→ **What you have to do**:
Each line from the beginning of the data below through the line containing "RND = random.Random(7)" should be repeated exactly, please.

→ **Material**:
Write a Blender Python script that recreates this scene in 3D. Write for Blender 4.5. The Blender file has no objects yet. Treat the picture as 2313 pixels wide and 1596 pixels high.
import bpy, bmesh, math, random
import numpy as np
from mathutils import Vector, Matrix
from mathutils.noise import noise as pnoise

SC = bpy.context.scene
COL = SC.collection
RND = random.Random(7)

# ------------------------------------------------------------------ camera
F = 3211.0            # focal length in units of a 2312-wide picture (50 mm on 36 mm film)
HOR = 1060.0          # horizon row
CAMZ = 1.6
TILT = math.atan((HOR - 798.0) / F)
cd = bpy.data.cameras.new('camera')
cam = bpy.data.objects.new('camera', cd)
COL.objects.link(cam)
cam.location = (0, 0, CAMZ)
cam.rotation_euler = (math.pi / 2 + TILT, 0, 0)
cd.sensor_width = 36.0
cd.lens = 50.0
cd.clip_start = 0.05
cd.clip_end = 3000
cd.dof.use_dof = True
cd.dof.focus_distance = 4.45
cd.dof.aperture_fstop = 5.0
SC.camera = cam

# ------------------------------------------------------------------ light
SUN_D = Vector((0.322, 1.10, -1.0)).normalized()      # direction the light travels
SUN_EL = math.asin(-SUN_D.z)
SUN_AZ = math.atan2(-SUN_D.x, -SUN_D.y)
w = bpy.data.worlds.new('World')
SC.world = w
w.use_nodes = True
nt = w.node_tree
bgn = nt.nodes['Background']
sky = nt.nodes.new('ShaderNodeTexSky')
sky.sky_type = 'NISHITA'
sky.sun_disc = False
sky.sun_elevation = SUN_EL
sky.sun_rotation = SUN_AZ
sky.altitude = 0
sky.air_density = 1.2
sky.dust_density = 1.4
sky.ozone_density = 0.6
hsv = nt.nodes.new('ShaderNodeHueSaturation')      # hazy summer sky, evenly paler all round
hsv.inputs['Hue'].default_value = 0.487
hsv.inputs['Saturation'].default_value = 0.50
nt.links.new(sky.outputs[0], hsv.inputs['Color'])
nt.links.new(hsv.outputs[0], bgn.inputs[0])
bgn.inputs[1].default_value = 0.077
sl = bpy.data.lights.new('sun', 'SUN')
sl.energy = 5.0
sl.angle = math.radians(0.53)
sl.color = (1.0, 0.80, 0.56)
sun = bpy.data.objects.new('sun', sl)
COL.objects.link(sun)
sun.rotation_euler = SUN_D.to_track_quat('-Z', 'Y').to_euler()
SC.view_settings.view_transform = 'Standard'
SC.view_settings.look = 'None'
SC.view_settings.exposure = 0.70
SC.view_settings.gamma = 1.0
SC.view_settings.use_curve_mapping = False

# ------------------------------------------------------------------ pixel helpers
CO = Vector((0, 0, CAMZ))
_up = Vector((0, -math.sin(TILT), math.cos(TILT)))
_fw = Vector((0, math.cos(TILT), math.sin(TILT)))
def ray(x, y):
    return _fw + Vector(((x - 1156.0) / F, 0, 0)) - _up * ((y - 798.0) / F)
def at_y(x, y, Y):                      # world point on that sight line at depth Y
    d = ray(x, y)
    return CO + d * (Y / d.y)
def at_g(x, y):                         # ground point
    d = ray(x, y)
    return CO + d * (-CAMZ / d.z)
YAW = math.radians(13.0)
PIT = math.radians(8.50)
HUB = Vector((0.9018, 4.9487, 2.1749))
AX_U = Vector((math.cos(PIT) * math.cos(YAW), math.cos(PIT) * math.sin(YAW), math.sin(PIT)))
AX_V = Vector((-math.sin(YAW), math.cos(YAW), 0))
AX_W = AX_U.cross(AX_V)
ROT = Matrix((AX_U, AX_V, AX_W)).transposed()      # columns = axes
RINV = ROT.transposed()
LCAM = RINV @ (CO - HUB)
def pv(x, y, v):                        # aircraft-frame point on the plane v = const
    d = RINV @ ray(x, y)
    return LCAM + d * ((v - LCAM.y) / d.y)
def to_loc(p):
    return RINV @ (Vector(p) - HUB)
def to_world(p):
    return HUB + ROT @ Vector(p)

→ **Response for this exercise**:
Write a Blender Python script that recreates this scene in 3D. Write for Blender 4.5. The Blender file has no objects yet. Treat the picture as 2313 pixels wide and 1596 pixels high.
import bpy, bmesh, math, random
import numpy as np
from mathutils import Vector, Matrix
from mathutils.noise import noise as pnoise

SC = bpy.context.scene
COL = SC.collection
RND = random.Random(7)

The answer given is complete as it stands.